Fighting in Liberia prompts refugee movements

Around 4,000 Liberians have fled to Côte d'Ivoire and Sierra Leone to escape fighting in Liberia.
17 July 2001
Residents of an Eritrean border town welcome the first convoy of returnees on 12 May 2001. UNHCR/S.Boness

GENEVA - Around 4,000 Liberians have fled to Côte d'Ivoire and Sierra Leone to escape fighting in Liberia, UNHCR spokesman Ron Redmond said today.

Redmond said 3,800 Liberians have gone to western Côte d'Ivoire since the situation started deteriorating in Liberia in May. The inflow has been steady at about 50 people per day. Several hundred Liberians were also reported to have sought refuge in Sierra Leone.

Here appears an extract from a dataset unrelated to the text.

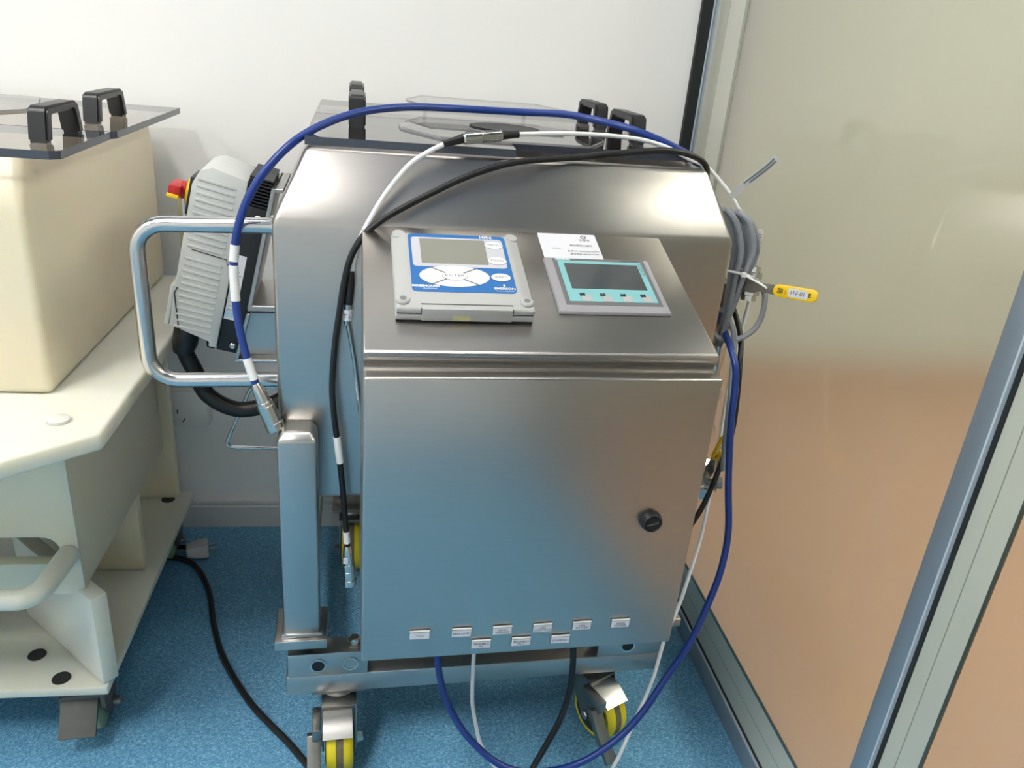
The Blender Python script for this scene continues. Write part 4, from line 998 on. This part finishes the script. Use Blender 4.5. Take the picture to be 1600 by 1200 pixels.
# casters
def tcaster(x, y, yaw=0.0):
    c, s = math.cos(yaw), math.sin(yaw)
    def xf(p): return (x+p[0]*c-p[1]*s, y+p[0]*s+p[1]*c, p[2])
    f = B(xf)
    f.box(-0.040, 0.040, -0.035, 0.045, 0.110, 0.1178, 0.001)
    f.lathe([(0, 0.03), (0.012, 0.028)], (0, 0.005, 0.098), (0, 0, 1), 20)
    for a in (-1, 1):
        f.prism([(-0.040, 0.098), (0.040, 0.098), (0.036, 0.07), (0.012, 0.030), (-0.012, 0.030), (-0.040, 0.068)], 0, 0.008, bev=0.002, tf=lambda p, a=a: (a*(0.026+p[2]), p[0], p[1]))
    f.box(-0.028, 0.028, -0.04, 0.04, 0.090, 0.0985, 0.002)
    fk = obj('caster', f, CAST_G, tk)
    obj('wheel', B(xf).lathe([(-0.022, 0.034), (-0.020, 0.0415), (0.020, 0.0415), (0.022, 0.034)], (0, 0.002, 0.0417), (1, 0, 0), 32), GREENW, fk)
    obj('brake_pedal', B(xf).prism([(-0.034, 0.094), (-0.030, 0.086), (-0.052, 0.062), (-0.074, 0.043), (-0.078, 0.048), (-0.056, 0.070)], -0.031, 0.024, bev=0.002, tf=lambda p: (p[2], p[0], p[1])), CAST_G, fk)
    obj('axle_bolt', B(xf).lathe([(0.0342, 0.008), (0.044, 0.008), (0.046, 0.006)], (0, 0.002, 0.0417), (1, 0, 0), 12), DARKSTEEL, fk)
tcaster(-0.452, 0.305, 0.10)
tcaster(-0.455, 0.775, 0.0)
tcaster(-0.92, 0.305, 0.0)
tcaster(-0.92, 0.775, 0.0)
# its lids
TZ0, TZ1 = 0.9390, 0.9490
l1 = thing('lid_sheet', 'smoked acrylic lid on the cream tank, nearer half with one black handle', 'lid', (-0.7, 0.36, TZ0), 'smoked acrylic half lids')
sheetobj('acrylic_sheet', [(-0.369, 0.457), (-0.366, 0.268), (-0.376, 0.258), (-0.98, 0.258), (-0.98, 0.457)], TZ0, TZ1, (ACR, ACR_E), l1, I)
bridge_handle(-0.4085, 0.315, 0.440, TZ1, l1, I)
l2 = thing('lid_sheet', 'smoked acrylic lid on the cream tank, farther half against the wall', 'lid', (-0.7, 0.65, TZ0), 'smoked acrylic half lids')
sheetobj('acrylic_sheet', [(-0.368, 0.850), (-0.364, 0.472), (-0.369, 0.461), (-0.98, 0.461), (-0.98, 0.850)], TZ0, TZ1, (ACR, ACR_E), l2, I)
bridge_handle(-0.4180, 0.532, 0.668, TZ1, l2, I)
oc3 = thing('hatch_cover', 'clear hexagonal hatch cover on the far lid of the cream tank', 'cover', (-0.7, 0.66, TZ1))
sheetobj('cover_sheet', [(-0.98, 0.52), (-0.60, 0.52), (-0.548, 0.63), (-0.548, 0.68), (-0.60, 0.83), (-0.98, 0.83)], TZ1+0.0004, TZ1+0.0034, (ACR_C, ACR_CE), oc3, I)

# ------------------------------------------------------------------ floor cable and plug
fc = thing('floor_cable', 'black power cable lying on the blue floor from the cream tank to the trolley', 'cable', (-0.37, 0.75, 0))
cp = spline([(-0.70, 0.62, 0.006), (-0.56, 0.745, 0.006), (-0.4635, 0.7624, 0.006), (-0.3906, 0.7376, 0.006), (-0.3386, 0.6481, 0.006), (-0.3019, 0.5283, 0.006), (-0.2669, 0.4389, 0.006), (-0.2104, 0.3414, 0.006), (-0.1634, 0.2814, 0.006), (-0.1263, 0.2387, 0.006), (-0.085, 0.185, 0.006), (-0.035, 0.125, 0.006), (0.03, 0.04, 0.006), (0.06, -0.10, 0.006)], 8)
obj('cord_jacket', B().tube(cp, 0.0058, 10), BLACK_R, fc)
cp2 = spline([(-0.60, 0.85, 0.006), (-0.52, 0.835, 0.006), (-0.4827, 0.8109, 0.007), (-0.435, 0.792, 0.012), (-0.405, 0.778, 0.018)], 6)
pl2 = thing('mains_plug', 'pale grey mains plug lying on its side on the blue floor', 'plug', (-0.385, 0.772, 0))
obj('plug_cord', B().tube(cp2, 0.0052, 10), BLACK_R, pl2)
def pf(p):
    a = 0.25
    return (-0.385+p[0]*math.cos(a)-p[1]*math.sin(a), 0.772+p[0]*math.sin(a)+p[1]*math.cos(a), 0.018+p[2])
pb2 = B(pf); loft(pb2, [[(-0.024, -0.012, -0.012), (-0.024, 0.012, -0.012), (-0.024, 0.012, 0.012), (-0.024, -0.012, 0.012)], [(0.0, -0.018, -0.016), (0.0, 0.018, -0.016), (0.0, 0.018, 0.016), (0.0, -0.018, 0.016)], [(0.022, -0.018, -0.016), (0.022, 0.018, -0.016), (0.022, 0.018, 0.016), (0.022, -0.018, 0.016)]], bev=0.004, capt=True)
obj('plug_body', pb2, mat('pale_grey_plastic', (196, 196, 196), 0.45, 0, 0.03, 60), pl2)
for dy in (-0.008, 0.008):
    obj('plug_pin', B(pf).box(0.0221, 0.040, dy-0.0012, dy+0.0012, -0.004, 0.004), CHROME, pl2)

for o in bpy.data.objects:
    if '_r' in o: del o['_r']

Arrivals from the Liberian capital, Monrovia, or Lofa County, in the north of the country, report police intimidation and forced recruitment by government forces as reasons for leaving.

Others coming from Bong Country, adjacent to Lofa, are fleeing because they fear that fighting may spread to their region - a well-known rebel stronghold. Côte d'Ivoire hosts 70,000 Liberian refugees.

The Liberian arrivals in Sierra Leone were among more than 3,000 spontaneous returns of Sierra Leonean refugees from Guinea registered in Daru, eastern Sierra Leone, this month. Also among the new arrivals were Guinean civilians recently freed by rebels of the Revolutionary United Front who abducted them earlier this year in raids inside southern Guinea.

The Sierra Leonean arrivals came from the Parrot's Beak region of Guinea. They said they returned after the camps were closed there and assistance was stopped. They did not report any harassment on the way to Daru, indicating that passage through RUF areas is now easier.